Seek out every line containing the word "image", and copy each.

──────────

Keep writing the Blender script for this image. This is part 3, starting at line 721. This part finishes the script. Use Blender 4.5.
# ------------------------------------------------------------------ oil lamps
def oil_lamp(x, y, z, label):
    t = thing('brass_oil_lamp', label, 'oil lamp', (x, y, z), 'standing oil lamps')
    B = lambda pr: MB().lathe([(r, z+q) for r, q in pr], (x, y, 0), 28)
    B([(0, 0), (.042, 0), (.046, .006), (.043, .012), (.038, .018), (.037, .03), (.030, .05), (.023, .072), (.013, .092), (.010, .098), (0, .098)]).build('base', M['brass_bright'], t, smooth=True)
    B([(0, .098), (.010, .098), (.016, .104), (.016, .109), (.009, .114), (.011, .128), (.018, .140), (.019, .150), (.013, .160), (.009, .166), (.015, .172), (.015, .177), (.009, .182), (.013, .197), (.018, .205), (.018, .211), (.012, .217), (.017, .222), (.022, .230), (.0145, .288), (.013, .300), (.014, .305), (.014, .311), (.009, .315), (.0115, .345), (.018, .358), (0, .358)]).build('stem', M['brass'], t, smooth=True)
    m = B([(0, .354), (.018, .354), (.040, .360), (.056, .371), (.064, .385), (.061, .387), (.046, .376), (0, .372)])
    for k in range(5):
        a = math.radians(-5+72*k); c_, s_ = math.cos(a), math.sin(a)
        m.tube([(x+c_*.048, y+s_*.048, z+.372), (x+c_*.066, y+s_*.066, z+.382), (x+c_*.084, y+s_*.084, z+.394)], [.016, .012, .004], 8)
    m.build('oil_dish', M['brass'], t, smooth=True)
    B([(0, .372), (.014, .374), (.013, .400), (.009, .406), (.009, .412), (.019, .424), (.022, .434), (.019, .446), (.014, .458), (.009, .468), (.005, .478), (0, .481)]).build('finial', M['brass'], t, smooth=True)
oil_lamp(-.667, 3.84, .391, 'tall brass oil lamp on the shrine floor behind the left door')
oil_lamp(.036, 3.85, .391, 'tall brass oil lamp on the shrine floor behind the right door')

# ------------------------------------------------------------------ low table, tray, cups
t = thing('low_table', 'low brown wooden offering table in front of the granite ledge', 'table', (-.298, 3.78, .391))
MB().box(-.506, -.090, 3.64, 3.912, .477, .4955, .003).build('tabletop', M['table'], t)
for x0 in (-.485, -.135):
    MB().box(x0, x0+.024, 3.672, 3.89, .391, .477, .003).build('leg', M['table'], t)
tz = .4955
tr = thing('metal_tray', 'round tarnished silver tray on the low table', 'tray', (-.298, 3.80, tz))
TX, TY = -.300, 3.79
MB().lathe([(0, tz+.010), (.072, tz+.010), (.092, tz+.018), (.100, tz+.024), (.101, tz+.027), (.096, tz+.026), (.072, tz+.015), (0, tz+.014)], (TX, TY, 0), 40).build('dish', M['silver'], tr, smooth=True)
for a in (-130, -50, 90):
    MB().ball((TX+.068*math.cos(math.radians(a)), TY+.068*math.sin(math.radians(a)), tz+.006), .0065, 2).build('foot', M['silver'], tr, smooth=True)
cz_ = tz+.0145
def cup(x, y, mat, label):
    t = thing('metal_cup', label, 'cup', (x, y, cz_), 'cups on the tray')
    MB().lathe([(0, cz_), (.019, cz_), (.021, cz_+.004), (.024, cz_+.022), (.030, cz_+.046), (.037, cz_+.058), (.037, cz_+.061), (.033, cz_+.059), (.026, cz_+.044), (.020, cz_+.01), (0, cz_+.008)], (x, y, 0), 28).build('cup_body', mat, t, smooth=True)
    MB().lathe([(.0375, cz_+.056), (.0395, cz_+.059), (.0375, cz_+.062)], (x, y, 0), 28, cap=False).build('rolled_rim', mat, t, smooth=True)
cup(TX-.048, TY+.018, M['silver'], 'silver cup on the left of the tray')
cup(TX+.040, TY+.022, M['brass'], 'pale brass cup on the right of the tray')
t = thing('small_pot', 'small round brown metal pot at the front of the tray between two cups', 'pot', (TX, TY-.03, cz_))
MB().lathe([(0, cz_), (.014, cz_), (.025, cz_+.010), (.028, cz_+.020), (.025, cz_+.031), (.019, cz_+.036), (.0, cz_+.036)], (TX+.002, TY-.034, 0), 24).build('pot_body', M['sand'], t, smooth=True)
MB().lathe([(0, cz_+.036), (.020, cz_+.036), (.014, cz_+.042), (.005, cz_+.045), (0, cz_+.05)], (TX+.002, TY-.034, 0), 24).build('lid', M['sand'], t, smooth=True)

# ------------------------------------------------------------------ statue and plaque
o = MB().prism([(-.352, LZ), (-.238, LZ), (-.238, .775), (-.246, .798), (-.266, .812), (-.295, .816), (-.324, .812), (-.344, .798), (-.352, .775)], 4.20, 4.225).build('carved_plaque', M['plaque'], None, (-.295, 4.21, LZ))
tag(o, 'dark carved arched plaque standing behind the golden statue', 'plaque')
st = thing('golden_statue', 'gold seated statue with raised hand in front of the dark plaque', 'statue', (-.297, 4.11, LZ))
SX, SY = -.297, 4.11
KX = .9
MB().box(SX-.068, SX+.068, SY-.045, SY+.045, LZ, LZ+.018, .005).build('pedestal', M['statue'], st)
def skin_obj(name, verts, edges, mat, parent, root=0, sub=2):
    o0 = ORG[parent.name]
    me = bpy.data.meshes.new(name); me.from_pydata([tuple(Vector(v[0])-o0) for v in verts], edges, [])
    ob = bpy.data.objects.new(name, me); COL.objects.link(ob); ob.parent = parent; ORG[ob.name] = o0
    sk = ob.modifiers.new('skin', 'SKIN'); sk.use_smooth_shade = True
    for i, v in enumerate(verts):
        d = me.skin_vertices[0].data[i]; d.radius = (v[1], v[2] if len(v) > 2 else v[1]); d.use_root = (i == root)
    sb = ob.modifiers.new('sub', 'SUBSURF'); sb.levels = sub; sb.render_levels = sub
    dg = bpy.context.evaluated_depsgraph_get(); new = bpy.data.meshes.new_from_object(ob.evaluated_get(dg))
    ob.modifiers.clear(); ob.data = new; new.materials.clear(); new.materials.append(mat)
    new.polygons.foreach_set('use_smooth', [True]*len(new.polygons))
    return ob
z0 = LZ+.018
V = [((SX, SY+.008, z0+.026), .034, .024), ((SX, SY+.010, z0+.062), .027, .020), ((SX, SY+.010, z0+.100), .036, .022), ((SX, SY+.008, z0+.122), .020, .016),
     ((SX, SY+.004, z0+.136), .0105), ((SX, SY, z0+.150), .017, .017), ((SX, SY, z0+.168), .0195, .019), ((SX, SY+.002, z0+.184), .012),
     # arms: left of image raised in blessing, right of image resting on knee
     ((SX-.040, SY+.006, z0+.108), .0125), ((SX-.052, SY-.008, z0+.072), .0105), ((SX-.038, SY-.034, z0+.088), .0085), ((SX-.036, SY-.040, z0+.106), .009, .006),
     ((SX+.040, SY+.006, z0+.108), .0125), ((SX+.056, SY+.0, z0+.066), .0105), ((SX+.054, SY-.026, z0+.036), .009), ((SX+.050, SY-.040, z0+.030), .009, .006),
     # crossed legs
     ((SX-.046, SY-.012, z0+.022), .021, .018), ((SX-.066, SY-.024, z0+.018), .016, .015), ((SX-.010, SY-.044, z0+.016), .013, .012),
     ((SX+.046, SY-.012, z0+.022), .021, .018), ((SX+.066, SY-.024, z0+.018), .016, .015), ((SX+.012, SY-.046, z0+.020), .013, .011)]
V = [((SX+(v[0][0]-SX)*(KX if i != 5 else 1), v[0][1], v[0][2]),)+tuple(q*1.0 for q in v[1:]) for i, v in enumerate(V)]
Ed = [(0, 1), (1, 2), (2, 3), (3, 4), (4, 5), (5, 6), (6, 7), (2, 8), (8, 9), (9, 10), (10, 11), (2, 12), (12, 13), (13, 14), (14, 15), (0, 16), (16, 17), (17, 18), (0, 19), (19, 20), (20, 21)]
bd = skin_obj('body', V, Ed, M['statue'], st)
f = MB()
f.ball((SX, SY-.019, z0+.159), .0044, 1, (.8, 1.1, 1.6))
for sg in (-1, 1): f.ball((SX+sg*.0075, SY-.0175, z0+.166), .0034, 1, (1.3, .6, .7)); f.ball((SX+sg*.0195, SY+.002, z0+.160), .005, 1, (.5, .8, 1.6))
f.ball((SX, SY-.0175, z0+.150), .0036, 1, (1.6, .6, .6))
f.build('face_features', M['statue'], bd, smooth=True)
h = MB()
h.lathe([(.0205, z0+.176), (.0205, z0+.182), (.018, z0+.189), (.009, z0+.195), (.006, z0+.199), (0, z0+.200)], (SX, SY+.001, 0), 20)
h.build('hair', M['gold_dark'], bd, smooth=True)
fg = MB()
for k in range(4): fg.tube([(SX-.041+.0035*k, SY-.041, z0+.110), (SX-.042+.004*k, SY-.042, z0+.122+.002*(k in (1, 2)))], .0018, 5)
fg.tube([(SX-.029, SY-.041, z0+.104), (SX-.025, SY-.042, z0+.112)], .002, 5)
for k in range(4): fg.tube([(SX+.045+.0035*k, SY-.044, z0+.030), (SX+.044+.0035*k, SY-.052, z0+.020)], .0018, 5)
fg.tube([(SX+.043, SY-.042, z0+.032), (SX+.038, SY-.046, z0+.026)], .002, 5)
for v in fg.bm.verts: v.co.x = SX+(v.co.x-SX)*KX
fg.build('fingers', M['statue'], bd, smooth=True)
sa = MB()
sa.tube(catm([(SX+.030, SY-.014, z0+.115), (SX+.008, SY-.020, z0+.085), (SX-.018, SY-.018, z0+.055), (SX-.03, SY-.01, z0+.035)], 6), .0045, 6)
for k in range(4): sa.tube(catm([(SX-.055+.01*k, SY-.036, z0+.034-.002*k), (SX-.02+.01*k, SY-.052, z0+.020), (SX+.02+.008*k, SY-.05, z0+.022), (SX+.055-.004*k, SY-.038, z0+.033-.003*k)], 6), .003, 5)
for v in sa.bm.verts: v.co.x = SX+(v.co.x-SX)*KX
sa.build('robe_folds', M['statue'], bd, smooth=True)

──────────

### SOLUTION FOR THIS TASK:
Keep writing the Blender script for this image. This is part 3, starting at line 721. This part finishes the script. Use Blender 4.5.
     # arms: left of image raised in blessing, right of image resting on knee